A company China says is controlled by artist Ai Weiwei (艾未未) was accused of massive tax evasion in the government’s clearest disclosure yet about its investigation of the activist detained for more than six weeks.
The investigation also found Beijing Fake Cultural Development had intentionally destroyed accounting documents, Xinhua news agency said on Friday, citing unidentified police investigators. The brief report gave no other details and did not quantify the “huge amount” of tax the company is accused of not paying.
Ai’s family and supporters have previously dismissed similar accusations, and his wife, Lu Qing (路青), says the company in question is registered and belongs to her, not him. The company handles the business aspects of his art career.
Ai is among China’s best-known artists internationally and helped design the iconic Bird’s Nest Olympic stadium. Famed for his groundbreaking art and irreverence toward authority, he was picked up at Beijing’s airport on April 3 and is being held under a form of detention known as residential surveillance somewhere outside Beijing.

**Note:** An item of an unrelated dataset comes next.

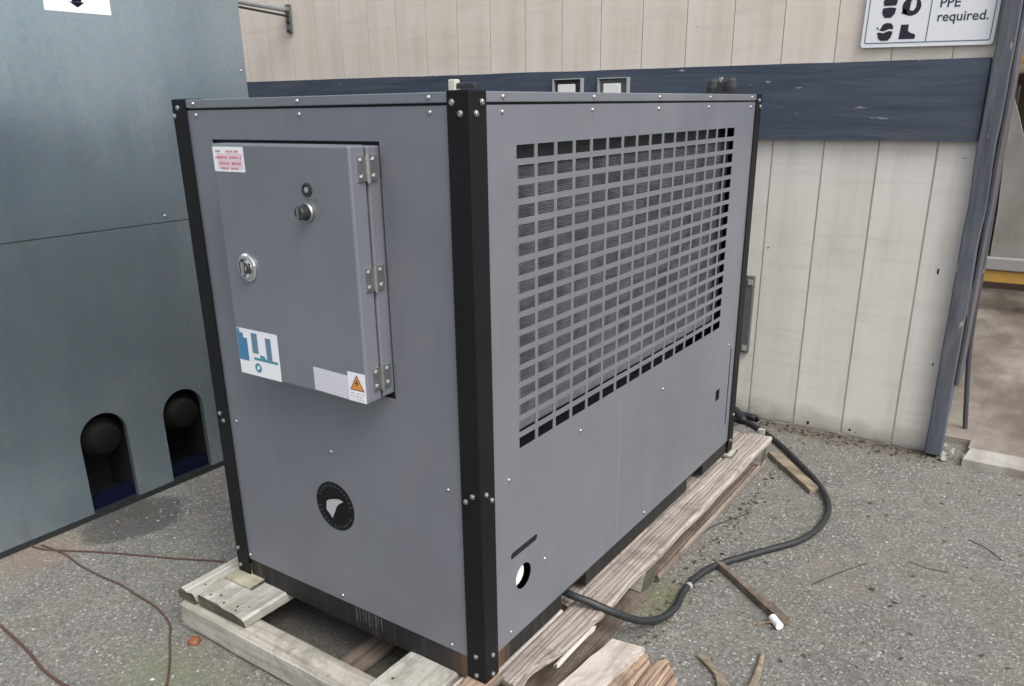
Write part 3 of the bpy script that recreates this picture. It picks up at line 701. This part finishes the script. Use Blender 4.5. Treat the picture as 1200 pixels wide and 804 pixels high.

His detention has prompted an international outcry and Western leaders have called it a sign of China’s deteriorating human rights. His family and supporters say he is being punished for speaking out about the communist leadership and social problems.
Hundreds of lawyers, activists and other intellectuals in China have disappeared or been questioned or detained by authorities since February, when online calls for protests similar to those in the Middle East and North Africa began to circulate.
Before he disappeared, Ai had been keeping an informal tally of the recent detentions on Twitter.
Ai has also spoken critically about a number of national scandals, including the deaths of students in shoddily built schools that collapsed during the 2008 Sichuan earthquake, children killed or sickened by tainted infant formula and a deadly high-rise fire in Shanghai that killed 58 people and was blamed on negligent workers and corrupt inspectors.
Ai’s studio home has been searched, with documents and computers seized, and his wife has been questioned by the tax bureau regarding Beijing Fake Cultural Development.
Lu was permitted to see Ai on Sunday last week for a brief, monitored meeting that was his first contact with the outside world in 43 days.
Tax evasion allegations against Ai were published last month by Hong Kong’s Beijing-backed Wen Wei Po newspaper, which said he was also being investigated for bigamy because he has a young son with a woman other than his wife and that he is suspected of spreading pornography online.
China’s Foreign Ministry said previously Ai is under investigation for economic crimes and has accused those complaining about his detention of trampling on China’s legal sovereignty.